Hunting people of long experience will tell us they have had one horse in their lives. One that suited their temperament, that they took greater liberties with, that gave them fewer falls, and showed them more sport than all the others. Whyte Melville says, "Forty minutes over an enclosed country establishes the partnership of man and beast in relation of confidence." The combination of pluck, decision and persuasion in a man, and nervous susceptibility in a horse, begets intimacy and mutual affection which many married couples might envy. One horse may make a man's reputation, and pleasantly raise the average of an unequal, even shady, lot in his sale at Tattersall's.

I had a brown horse that did a great deal for me. He was nearly thorough-bred; by Lydon, dam by Pollard, 15·3, with beautiful limbs and freedom. He had poor ribs, rather a fractious mouth, and the courage of an army. I hunted him for six seasons; in Cheshire, Yorkshire, Lincolnshire, Wiltshire, Gloucestershire, Bedfordshire, Leicestershire, Buckinghamshire, and Northamptonshire, and he never gave me a fall.

I once fell off him. After an enormous jump over an average fence, prompted by a feeling of power and capacity, he gave a sort of skip on landing, and on this provocation I "cut a voluntary," to use a sporting phrase. He died of lockjaw, to my unceasing regret. I remember in 1885 being mounted on an extraordinary hunter. I had not gone ten strides before I knew I could not hold him. My patron, on receiving this information, said, "What does it matter! hounds are running—you surely don't want to stop?" "Oh, no!" I replied, "but I cannot guide him." "That doesn't matter—they are running straight," so, stimulated by this obvious common sense, I went on in the delirium of the chase, till I had jumped so close to an innocent man that my habit skirt carried off his spur, and, in avoiding a collision at a ford, I jumped the widest brook I have ever seen jumped; and after that I got a pull at him. He could not put a foot wrong, and was perfectly unconscious of my wish to influence him.
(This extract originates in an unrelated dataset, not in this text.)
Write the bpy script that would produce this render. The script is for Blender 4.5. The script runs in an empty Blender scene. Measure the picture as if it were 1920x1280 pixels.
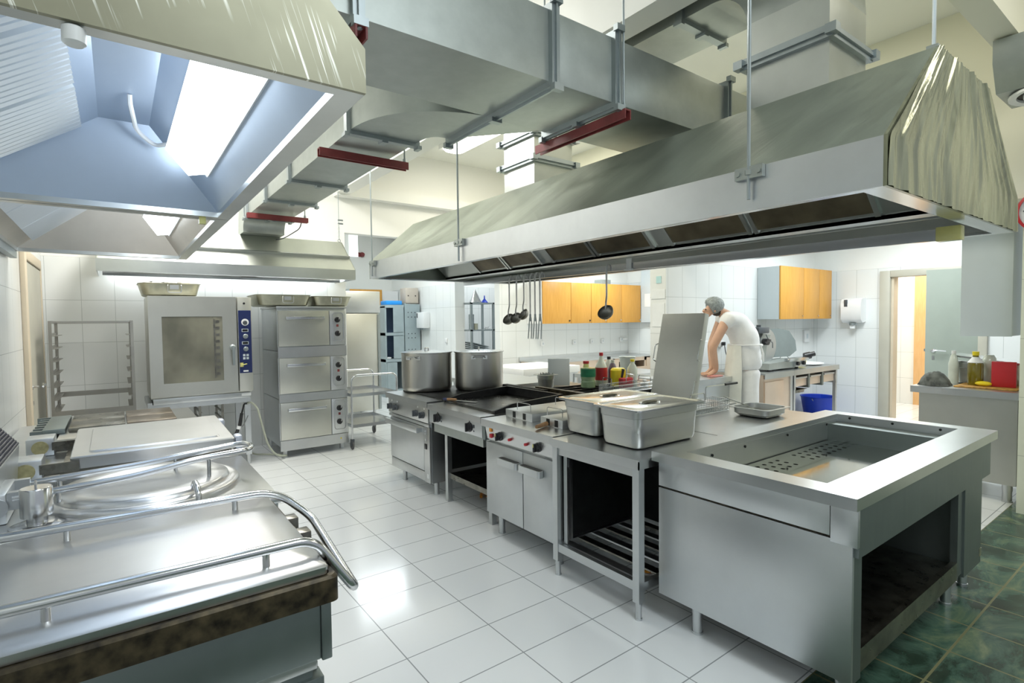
import bpy, bmesh, math, random
from mathutils import Vector, Matrix
random.seed(4)
SC = bpy.context.scene
COL = SC.collection
R = math.radians
PI = math.pi

# ------------------------------------------------------------------ materials
MATS = {}
def nt_new(name):
    m = bpy.data.materials.new(name); m.use_nodes = True
    nt = m.node_tree; b = nt.nodes['Principled BSDF']
    MATS[name] = m
    return m, nt, b
def N(nt, kind, **kw):
    n = nt.nodes.new(kind)
    for k, v in kw.items():
        if k in n.inputs: n.inputs[k].default_value = v
        else: setattr(n, k, v)
    return n
def ramp(nt, fac, stops):
    r = nt.nodes.new('ShaderNodeValToRGB')
    e = r.color_ramp.elements
    while len(e) < len(stops): e.new(0.5)
    for i, (p, c) in enumerate(stops):
        e[i].position = p; e[i].color = (*c, 1) if len(c) == 3 else c
    nt.links.new(fac, r.inputs['Fac'])
    return r.outputs['Color']
def coords(nt, scale=(1, 1, 1), rot=(0, 0, 0), loc=(0, 0, 0)):
    tc = nt.nodes.new('ShaderNodeTexCoord'); mp = nt.nodes.new('ShaderNodeMapping')
    mp.inputs['Scale'].default_value = scale; mp.inputs['Rotation'].default_value = rot; mp.inputs['Location'].default_value = loc
    nt.links.new(tc.outputs['Object'], mp.inputs['Vector'])
    return mp.outputs['Vector']
def plain(name, col, rough=0.5, metal=0.0, noise=0.0, nscale=6.0, coat=0.0, spec=None):
    m, nt, b = nt_new(name)
    b.inputs['Base Color'].default_value = (*col, 1)
    b.inputs['Roughness'].default_value = rough; b.inputs['Metallic'].default_value = metal
    b.inputs['Coat Weight'].default_value = coat
    if spec is not None: b.inputs['Specular IOR Level'].default_value = spec
    n = N(nt, 'ShaderNodeTexNoise', Scale=nscale, Detail=4.0)
    nt.links.new(coords(nt), n.inputs['Vector'])
    k = max(noise, 0.02)
    lo = tuple(c * (1 - k) for c in col); hi = tuple(min(1, c * (1 + k)) for c in col)
    nt.links.new(ramp(nt, n.outputs['Fac'], [(0.3, lo), (0.7, hi)]), b.inputs['Base Color'])
    return m
def steel(name, col=(.60, .61, .61), rough=.32, grain=(4, 4, 90), var=.12, smudge=.12, bump=.04, metal=1.0, bscale=2.2):
    """Brushed sheet metal: a stretched grain in roughness and bump, cloudy smudges in tone."""
    m, nt, b = nt_new(name)
    b.inputs['Metallic'].default_value = metal
    g = N(nt, 'ShaderNodeTexNoise', Scale=10.0, Detail=2.0); nt.links.new(coords(nt, grain), g.inputs['Vector'])
    s = N(nt, 'ShaderNodeTexNoise', Scale=bscale, Detail=5.0, Roughness=.6); nt.links.new(coords(nt), s.inputs['Vector'])
    lo = tuple(c * (1 - var) for c in col); hi = tuple(min(1, c * (1 + var)) for c in col)
    nt.links.new(ramp(nt, s.outputs['Fac'], [(.3, lo), (.7, hi)]), b.inputs['Base Color'])
    mx = N(nt, 'ShaderNodeMath', operation='MULTIPLY_ADD'); mx.inputs[1].default_value = smudge; mx.inputs[2].default_value = rough - smudge * .5
    ad = N(nt, 'ShaderNodeMath', operation='ADD'); nt.links.new(g.outputs['Fac'], ad.inputs[0]); nt.links.new(s.outputs['Fac'], ad.inputs[1])
    hf = N(nt, 'ShaderNodeMath', operation='MULTIPLY'); hf.inputs[1].default_value = .5; nt.links.new(ad.outputs[0], hf.inputs[0])
    nt.links.new(hf.outputs[0], mx.inputs[0]); nt.links.new(mx.outputs[0], b.inputs['Roughness'])
    bp = N(nt, 'ShaderNodeBump', Strength=bump, Distance=.002); nt.links.new(g.outputs['Fac'], bp.inputs['Height']); (nt.links.new(bp.outputs['Normal'], b.inputs['Normal']) if bump >= .005 else None)
    return m
def emit(name, col, strength):
    m, nt, b = nt_new(name)
    b.inputs['Base Color'].default_value = (.9, .9, .9, 1)
    b.inputs['Emission Color'].default_value = (*col, 1); b.inputs['Emission Strength'].default_value = strength
    return m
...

I began hunting with the inestimable advantage of possessing no horses of my own. For four years I rode hired horses, and had many uncouth falls, but I never hurt myself or my horse. There is freemasonry among "hirelings," I think: they know how to protect themselves and their riders. They jump without being bold; they are stale without being tired; and they live to be very old; by which, I presume, they are treated better than one would suppose. The first horse I ever possessed of my own cost £100, and was called Pickwell, after a manor house in Leicestershire. He was 15·2, with a swivel neck. For the benefit of people who do not understand this expression, I will say he could almost put his head upon my lap. He was a very poor "doer," and, towards the end of the season, assumed the proportions of a tea-leaf, and had to be sold. He could not do a whole day even when only hunted three days a fortnight. He was an airy performer, and I was sorry to part with him. I hunted him with the Grafton, the Bicester, and Selby Lownides. Parts of the Grafton country are as fine as Leicestershire, without having quite its scope or freedom. It is a very sporting country, with fine woodlands and good wild foxes. When I hunted there we had, in Frank Beers, as good a huntsman as you could wish to see.

In a paper of this length any criticism of the various merits of hunting countries would be impossible. In a rough way this is how I should appraise them. The Cottesmore for hounds. The Burton for foxes. The Holdernesse for horses. The Pytchley for riders, and the Quorn for the field.